Although all those old-fashioned marketing channels still exist, businesses must now contend with electronic devices as well as hundreds of potential online touch-points. One study showed that more than 200 million adults in the United States alone got on the internet using about four separate devices each day.
It’s no wonder that omnichannel is the one of the rising stars of modern marketing. This strategy is all about a seamless user experience across all business-to-consumer interaction points, providing the information and the purchase opportunity whenever and wherever the customer wants them.
It may seem that revamping your marketing to embrace omnichannel strategy is too overwhelming, but like everything else, starting small is the key to long-term success.
It’s an age-old business problem: departments set their own goals and work independently of other divisions. This type of corporate structure, whether formal or understood, has always caused roadblocks to growth and success. In the case of omnichannel strategy, it’s even more of a problem.

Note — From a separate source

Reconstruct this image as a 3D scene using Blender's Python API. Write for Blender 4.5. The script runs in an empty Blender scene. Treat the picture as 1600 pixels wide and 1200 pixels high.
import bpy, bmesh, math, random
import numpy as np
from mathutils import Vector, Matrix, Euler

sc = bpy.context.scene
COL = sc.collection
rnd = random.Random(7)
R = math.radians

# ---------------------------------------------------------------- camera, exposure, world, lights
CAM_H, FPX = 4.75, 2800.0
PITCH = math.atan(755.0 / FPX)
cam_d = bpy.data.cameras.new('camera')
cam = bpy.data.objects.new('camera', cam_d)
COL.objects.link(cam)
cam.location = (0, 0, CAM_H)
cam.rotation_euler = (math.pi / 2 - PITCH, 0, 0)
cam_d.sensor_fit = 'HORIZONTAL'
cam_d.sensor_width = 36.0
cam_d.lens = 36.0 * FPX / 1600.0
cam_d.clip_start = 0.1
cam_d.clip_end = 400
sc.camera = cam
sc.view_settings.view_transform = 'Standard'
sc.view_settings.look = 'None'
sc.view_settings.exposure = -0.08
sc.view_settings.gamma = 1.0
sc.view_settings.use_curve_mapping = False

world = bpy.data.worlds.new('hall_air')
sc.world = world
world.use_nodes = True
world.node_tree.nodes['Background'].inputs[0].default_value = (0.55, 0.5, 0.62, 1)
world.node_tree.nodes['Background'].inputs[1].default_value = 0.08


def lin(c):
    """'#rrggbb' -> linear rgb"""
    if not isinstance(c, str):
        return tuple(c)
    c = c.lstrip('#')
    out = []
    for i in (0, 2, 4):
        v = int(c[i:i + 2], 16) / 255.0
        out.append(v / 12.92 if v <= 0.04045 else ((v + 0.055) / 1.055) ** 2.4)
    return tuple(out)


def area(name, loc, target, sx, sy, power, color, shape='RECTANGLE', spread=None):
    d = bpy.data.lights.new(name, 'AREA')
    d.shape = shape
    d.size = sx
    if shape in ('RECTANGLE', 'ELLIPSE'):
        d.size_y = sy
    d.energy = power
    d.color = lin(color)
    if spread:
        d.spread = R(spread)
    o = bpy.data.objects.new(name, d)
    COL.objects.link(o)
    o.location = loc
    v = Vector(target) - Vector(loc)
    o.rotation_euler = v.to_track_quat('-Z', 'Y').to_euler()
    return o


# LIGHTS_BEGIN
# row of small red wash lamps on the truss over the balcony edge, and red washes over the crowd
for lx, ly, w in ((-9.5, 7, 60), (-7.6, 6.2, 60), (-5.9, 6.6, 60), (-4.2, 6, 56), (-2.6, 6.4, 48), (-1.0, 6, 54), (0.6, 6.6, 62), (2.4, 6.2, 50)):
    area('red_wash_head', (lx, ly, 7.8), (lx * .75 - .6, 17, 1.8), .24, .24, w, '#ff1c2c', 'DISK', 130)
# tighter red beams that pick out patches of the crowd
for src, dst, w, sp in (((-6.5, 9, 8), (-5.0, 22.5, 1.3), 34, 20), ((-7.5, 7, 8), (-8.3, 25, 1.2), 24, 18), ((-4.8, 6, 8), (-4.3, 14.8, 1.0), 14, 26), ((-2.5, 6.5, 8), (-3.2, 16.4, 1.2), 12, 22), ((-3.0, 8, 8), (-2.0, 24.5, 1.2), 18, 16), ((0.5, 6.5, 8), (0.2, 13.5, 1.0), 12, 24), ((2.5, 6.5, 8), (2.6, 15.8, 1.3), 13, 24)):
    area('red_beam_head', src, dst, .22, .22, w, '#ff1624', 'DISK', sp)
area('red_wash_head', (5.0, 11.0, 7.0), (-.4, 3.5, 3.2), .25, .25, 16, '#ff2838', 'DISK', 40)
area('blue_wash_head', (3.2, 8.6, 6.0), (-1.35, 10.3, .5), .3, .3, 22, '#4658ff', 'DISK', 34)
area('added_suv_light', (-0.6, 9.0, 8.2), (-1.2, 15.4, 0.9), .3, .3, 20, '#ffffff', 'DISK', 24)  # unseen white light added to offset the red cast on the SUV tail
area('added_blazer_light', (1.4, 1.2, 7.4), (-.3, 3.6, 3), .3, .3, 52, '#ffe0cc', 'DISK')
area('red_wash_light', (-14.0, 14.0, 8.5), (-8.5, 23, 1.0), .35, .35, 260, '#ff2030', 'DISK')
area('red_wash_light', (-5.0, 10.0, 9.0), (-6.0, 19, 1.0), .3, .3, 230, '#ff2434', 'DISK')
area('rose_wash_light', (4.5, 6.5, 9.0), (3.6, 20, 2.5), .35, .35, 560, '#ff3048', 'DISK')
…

Instead of having employees doing work based on department strategy, restructure tasks based on customer or market groups. By doing so, you create a more seamless interaction for your customer across all departments of your organization. Everything is focused on delivering the right message at the right time to the right customer.
Start by centralizing the data that you have on your customers. By centralizing this data and making it available across all departments of your company, you help each team create a more unified customer experience.
Before you can successfully reach your potential customers, you need to know as much as possible about them. In the past, this information had to be very broad and encompass a large number of people. With today’s data mining technology, it’s easier and easier to drill down to very specific preferences about products, time and frequency of contact, and price points.
Most importantly for omnichannel marketing, you’ll want to know where and how customers receive their information as well as when they tend to pull the trigger on making a final purchase.
According to a Netsertive report, the top channels that customers use the most are all digital and include company websites, mobile device searching, digital advertising, social media sites, and email. Start your efforts here, one by one, to reach your potential customers as often as possible.
Understanding what content is most valuable at every moment of a potential customer’s purchasing journey is the new standard in providing that content. It’s no longer enough to provide useful information, but you’ll have to deliver the right pieces of that information at the right moments in time.
For example, when potential customers show up at your website for the first time, they may have no interest in how you’re giving back to the community. Instead, they want to know what kind of discount you’re offering to new customers.
However, once customers have developed an affinity to your products after receiving excellent items and customer service, you may solidify your long-term relationship by supporting a great cause your customers also believe in.
There is perhaps nothing more frustrating than trying to interact with a web page that designed for a desktop computer screen on your phone. Scrolling, shifting, pinching and zooming just takes time and effort, and many customers will simply give up.
Instead, scale your content to different devices, starting with the one used most frequently by your audience. When you reduce your information for devices such as smartphones, don’t simply shrink everything to fit the screen size. The type will be impossibly small to read. Instead, pull the most critical content and save the white papers and data-hogging videos for other channels.
It is true that omnichannel marketing strategy can be overwhelming. However, this is the wave of the future, and those companies who get on board now will have a definite market advantage. If you haven’t already started to consider omnichannel marketing, now is the time to start.